General Votel Recommends Leaders Read these 5 Books

 

From the Green Notebook sat down with former CENTCOM Commander, General Joseph Votel (U.S. Army, Retired), recently to discuss his leadership perspective, as well as his experience leading a combatant command in the first episode of our podcast’s second season

General Votel provides a candid discussion on the challenges of strategic decision-making and risk management. He also emphasizes the importance of role modelling in leadership, highlighting some of the role models who shaped his career. 

During the podcast, we asked General Votel to share some of the books he recommends to leaders for self-development. Below, you will find a few of the books he believes are important in the current environment to develop your understanding of the world and leave a lasting impact on those you lead.

The World: A Brief Introduction by Richard Haass (2020) – General Votel recommends this New York Times bestseller as a primer to better understand the global era in which we live and its impact on the American way of life. This book is a great choice for any experience level to make sense of the “new normal” of the 21st Century. 

Range: Why Generalists Triumph in a Specialized World by David Epstein (2019) – A #1 New York Times bestseller, General Votel recommends this book to help you identify in people whether their approach is more specialist or a generalist. This book will help you understand what motivates people and provides insight on how you can work effectively with others, regardless of their approach. It also provides surprising insight into why generalists tend to be more successful than their specialized peers.

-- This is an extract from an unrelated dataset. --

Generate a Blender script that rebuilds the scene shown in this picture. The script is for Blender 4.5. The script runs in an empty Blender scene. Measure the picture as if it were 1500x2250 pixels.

Leadership: In Turbulent Times by Doris Kearns Goodwin (2006) –This New York Times bestseller provides case examples of how Presidents throughout history dealt with the challenges of their time. General Votel recommends this book to understand how some of our most successful leaders worked through these challenges, both successfully and, in some cases, unsuccessfully. It also provides a closer look at how leaders deal with complex situations and various leaders’ decision making process when the stakes were high.

The Idea Factory: Bell Labs and the Great Age of American Innovation by John Gertner (2013) –  General Votel recommends The Idea Factory to better understand innovation and the technical aspects of our world. Bell Labs was an incubator of technology in America from the 1920s until the 1980s. Gertner discusses how all of the technological potential in American history came together to give birth and grow into modern life as we know it, as well as the impact of technology on our society throughout that time. 

Brave Men by Ernie Pyle (2001) – A “prolific writer and war correspondent,” Ernie Pyle details his time as a war correspondent on European Battlefields. In the podcast, General Votel highlights a portion of the book in which Pyle describes the time he spent with an infantry unit during the Italian Campaign. He tells the story of a young company commander, Captain Waskow, who was killed in action, and the ensuing march of his men down the mountain side with the young captain’s body. In his passing, his soldiers found strength in his example and rallied around him in their time of grief. This touching and poignant story is illustrative of the life of a leader who was deeply respected and admired by those with whom he served.